### Source excerpt
** begin **

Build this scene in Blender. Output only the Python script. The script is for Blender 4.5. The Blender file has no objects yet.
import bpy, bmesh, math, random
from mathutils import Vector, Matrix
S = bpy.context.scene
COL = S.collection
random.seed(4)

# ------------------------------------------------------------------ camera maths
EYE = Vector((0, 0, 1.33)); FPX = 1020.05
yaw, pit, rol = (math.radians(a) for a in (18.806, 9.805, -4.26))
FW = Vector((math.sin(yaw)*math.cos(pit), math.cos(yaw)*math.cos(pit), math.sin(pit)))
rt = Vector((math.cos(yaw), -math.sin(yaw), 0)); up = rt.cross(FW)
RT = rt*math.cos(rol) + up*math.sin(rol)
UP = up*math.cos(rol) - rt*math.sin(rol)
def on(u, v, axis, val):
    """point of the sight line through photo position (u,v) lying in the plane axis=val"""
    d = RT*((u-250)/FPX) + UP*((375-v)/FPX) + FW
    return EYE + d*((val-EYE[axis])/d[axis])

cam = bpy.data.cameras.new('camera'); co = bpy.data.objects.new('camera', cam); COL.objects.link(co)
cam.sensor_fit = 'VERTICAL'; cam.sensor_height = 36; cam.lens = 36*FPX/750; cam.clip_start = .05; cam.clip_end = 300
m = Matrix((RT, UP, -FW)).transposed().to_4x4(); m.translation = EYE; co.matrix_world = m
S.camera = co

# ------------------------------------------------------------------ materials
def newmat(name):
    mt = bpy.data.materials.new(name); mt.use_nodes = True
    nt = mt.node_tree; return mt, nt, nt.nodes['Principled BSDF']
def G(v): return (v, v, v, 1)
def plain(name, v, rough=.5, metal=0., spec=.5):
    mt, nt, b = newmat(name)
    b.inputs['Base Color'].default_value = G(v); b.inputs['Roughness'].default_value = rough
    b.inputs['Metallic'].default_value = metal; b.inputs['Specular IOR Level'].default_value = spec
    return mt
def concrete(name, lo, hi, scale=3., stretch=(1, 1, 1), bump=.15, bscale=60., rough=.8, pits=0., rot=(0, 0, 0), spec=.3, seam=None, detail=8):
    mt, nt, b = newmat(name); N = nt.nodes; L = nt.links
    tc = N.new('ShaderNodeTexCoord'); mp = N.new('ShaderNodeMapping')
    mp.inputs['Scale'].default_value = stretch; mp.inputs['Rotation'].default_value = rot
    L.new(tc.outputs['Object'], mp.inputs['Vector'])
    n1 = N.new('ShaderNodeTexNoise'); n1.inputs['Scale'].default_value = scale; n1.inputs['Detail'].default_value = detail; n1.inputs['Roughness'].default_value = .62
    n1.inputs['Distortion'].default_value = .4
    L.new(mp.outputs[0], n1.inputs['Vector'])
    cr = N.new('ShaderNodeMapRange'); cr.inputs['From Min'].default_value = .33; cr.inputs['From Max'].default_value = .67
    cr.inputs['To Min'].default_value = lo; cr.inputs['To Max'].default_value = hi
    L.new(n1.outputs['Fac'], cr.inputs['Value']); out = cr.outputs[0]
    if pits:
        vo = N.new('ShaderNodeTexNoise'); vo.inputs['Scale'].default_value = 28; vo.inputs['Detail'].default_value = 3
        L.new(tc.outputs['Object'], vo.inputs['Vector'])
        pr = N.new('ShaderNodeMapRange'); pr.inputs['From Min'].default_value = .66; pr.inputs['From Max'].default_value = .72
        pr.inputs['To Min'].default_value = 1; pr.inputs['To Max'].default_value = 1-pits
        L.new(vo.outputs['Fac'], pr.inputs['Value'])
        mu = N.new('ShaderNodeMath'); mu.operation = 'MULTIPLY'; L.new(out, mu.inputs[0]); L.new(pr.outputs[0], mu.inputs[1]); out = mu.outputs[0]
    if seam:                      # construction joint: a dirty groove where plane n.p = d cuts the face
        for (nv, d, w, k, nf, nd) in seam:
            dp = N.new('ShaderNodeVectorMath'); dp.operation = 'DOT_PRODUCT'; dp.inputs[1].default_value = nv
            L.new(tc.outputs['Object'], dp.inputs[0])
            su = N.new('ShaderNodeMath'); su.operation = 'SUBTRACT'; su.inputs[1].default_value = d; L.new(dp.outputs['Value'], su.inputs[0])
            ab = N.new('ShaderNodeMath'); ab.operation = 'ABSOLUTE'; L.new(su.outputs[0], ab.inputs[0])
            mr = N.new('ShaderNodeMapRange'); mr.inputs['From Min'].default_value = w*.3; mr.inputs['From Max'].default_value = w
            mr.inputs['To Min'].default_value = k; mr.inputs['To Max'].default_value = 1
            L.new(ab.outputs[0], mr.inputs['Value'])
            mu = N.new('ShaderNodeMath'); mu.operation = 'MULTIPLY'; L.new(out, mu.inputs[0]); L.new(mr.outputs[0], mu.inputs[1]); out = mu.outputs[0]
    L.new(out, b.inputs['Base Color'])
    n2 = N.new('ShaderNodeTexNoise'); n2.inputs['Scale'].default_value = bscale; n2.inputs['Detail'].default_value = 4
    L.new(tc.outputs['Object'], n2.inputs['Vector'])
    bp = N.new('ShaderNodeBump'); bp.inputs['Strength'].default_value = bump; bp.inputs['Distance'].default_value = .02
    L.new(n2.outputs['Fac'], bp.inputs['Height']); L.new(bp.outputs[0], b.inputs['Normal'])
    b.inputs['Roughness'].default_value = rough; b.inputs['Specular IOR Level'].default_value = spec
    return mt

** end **

### Exercise
Make an exact copy of the material above.

### Output of the exercise
Build this scene in Blender. Output only the Python script. The script is for Blender 4.5. The Blender file has no objects yet.
import bpy, bmesh, math, random
from mathutils import Vector, Matrix
S = bpy.context.scene
COL = S.collection
random.seed(4)

# ------------------------------------------------------------------ camera maths
EYE = Vector((0, 0, 1.33)); FPX = 1020.05
yaw, pit, rol = (math.radians(a) for a in (18.806, 9.805, -4.26))
FW = Vector((math.sin(yaw)*math.cos(pit), math.cos(yaw)*math.cos(pit), math.sin(pit)))
rt = Vector((math.cos(yaw), -math.sin(yaw), 0)); up = rt.cross(FW)
RT = rt*math.cos(rol) + up*math.sin(rol)
UP = up*math.cos(rol) - rt*math.sin(rol)
def on(u, v, axis, val):
    """point of the sight line through photo position (u,v) lying in the plane axis=val"""
    d = RT*((u-250)/FPX) + UP*((375-v)/FPX) + FW
    return EYE + d*((val-EYE[axis])/d[axis])

cam = bpy.data.cameras.new('camera'); co = bpy.data.objects.new('camera', cam); COL.objects.link(co)
cam.sensor_fit = 'VERTICAL'; cam.sensor_height = 36; cam.lens = 36*FPX/750; cam.clip_start = .05; cam.clip_end = 300
m = Matrix((RT, UP, -FW)).transposed().to_4x4(); m.translation = EYE; co.matrix_world = m
S.camera = co

# ------------------------------------------------------------------ materials
def newmat(name):
    mt = bpy.data.materials.new(name); mt.use_nodes = True
    nt = mt.node_tree; return mt, nt, nt.nodes['Principled BSDF']
def G(v): return (v, v, v, 1)
def plain(name, v, rough=.5, metal=0., spec=.5):
    mt, nt, b = newmat(name)
    b.inputs['Base Color'].default_value = G(v); b.inputs['Roughness'].default_value = rough
    b.inputs['Metallic'].default_value = metal; b.inputs['Specular IOR Level'].default_value = spec
    return mt
def concrete(name, lo, hi, scale=3., stretch=(1, 1, 1), bump=.15, bscale=60., rough=.8, pits=0., rot=(0, 0, 0), spec=.3, seam=None, detail=8):
    mt, nt, b = newmat(name); N = nt.nodes; L = nt.links
    tc = N.new('ShaderNodeTexCoord'); mp = N.new('ShaderNodeMapping')
    mp.inputs['Scale'].default_value = stretch; mp.inputs['Rotation'].default_value = rot
    L.new(tc.outputs['Object'], mp.inputs['Vector'])
    n1 = N.new('ShaderNodeTexNoise'); n1.inputs['Scale'].default_value = scale; n1.inputs['Detail'].default_value = detail; n1.inputs['Roughness'].default_value = .62
    n1.inputs['Distortion'].default_value = .4
    L.new(mp.outputs[0], n1.inputs['Vector'])
    cr = N.new('ShaderNodeMapRange'); cr.inputs['From Min'].default_value = .33; cr.inputs['From Max'].default_value = .67
    cr.inputs['To Min'].default_value = lo; cr.inputs['To Max'].default_value = hi
    L.new(n1.outputs['Fac'], cr.inputs['Value']); out = cr.outputs[0]
    if pits:
        vo = N.new('ShaderNodeTexNoise'); vo.inputs['Scale'].default_value = 28; vo.inputs['Detail'].default_value = 3
        L.new(tc.outputs['Object'], vo.inputs['Vector'])
        pr = N.new('ShaderNodeMapRange'); pr.inputs['From Min'].default_value = .66; pr.inputs['From Max'].default_value = .72
        pr.inputs['To Min'].default_value = 1; pr.inputs['To Max'].default_value = 1-pits
        L.new(vo.outputs['Fac'], pr.inputs['Value'])
        mu = N.new('ShaderNodeMath'); mu.operation = 'MULTIPLY'; L.new(out, mu.inputs[0]); L.new(pr.outputs[0], mu.inputs[1]); out = mu.outputs[0]
    if seam:                      # construction joint: a dirty groove where plane n.p = d cuts the face
        for (nv, d, w, k, nf, nd) in seam:
            dp = N.new('ShaderNodeVectorMath'); dp.operation = 'DOT_PRODUCT'; dp.inputs[1].default_value = nv
            L.new(tc.outputs['Object'], dp.inputs[0])
            su = N.new('ShaderNodeMath'); su.operation = 'SUBTRACT'; su.inputs[1].default_value = d; L.new(dp.outputs['Value'], su.inputs[0])
            ab = N.new('ShaderNodeMath'); ab.operation = 'ABSOLUTE'; L.new(su.outputs[0], ab.inputs[0])
            mr = N.new('ShaderNodeMapRange'); mr.inputs['From Min'].default_value = w*.3; mr.inputs['From Max'].default_value = w
            mr.inputs['To Min'].default_value = k; mr.inputs['To Max'].default_value = 1
            L.new(ab.outputs[0], mr.inputs['Value'])
            mu = N.new('ShaderNodeMath'); mu.operation = 'MULTIPLY'; L.new(out, mu.inputs[0]); L.new(mr.outputs[0], mu.inputs[1]); out = mu.outputs[0]
    L.new(out, b.inputs['Base Color'])
    n2 = N.new('ShaderNodeTexNoise'); n2.inputs['Scale'].default_value = bscale; n2.inputs['Detail'].default_value = 4
    L.new(tc.outputs['Object'], n2.inputs['Vector'])
    bp = N.new('ShaderNodeBump'); bp.inputs['Strength'].default_value = bump; bp.inputs['Distance'].default_value = .02
    L.new(n2.outputs['Fac'], bp.inputs['Height']); L.new(bp.outputs[0], b.inputs['Normal'])
    b.inputs['Roughness'].default_value = rough; b.inputs['Specular IOR Level'].default_value = spec
    return mt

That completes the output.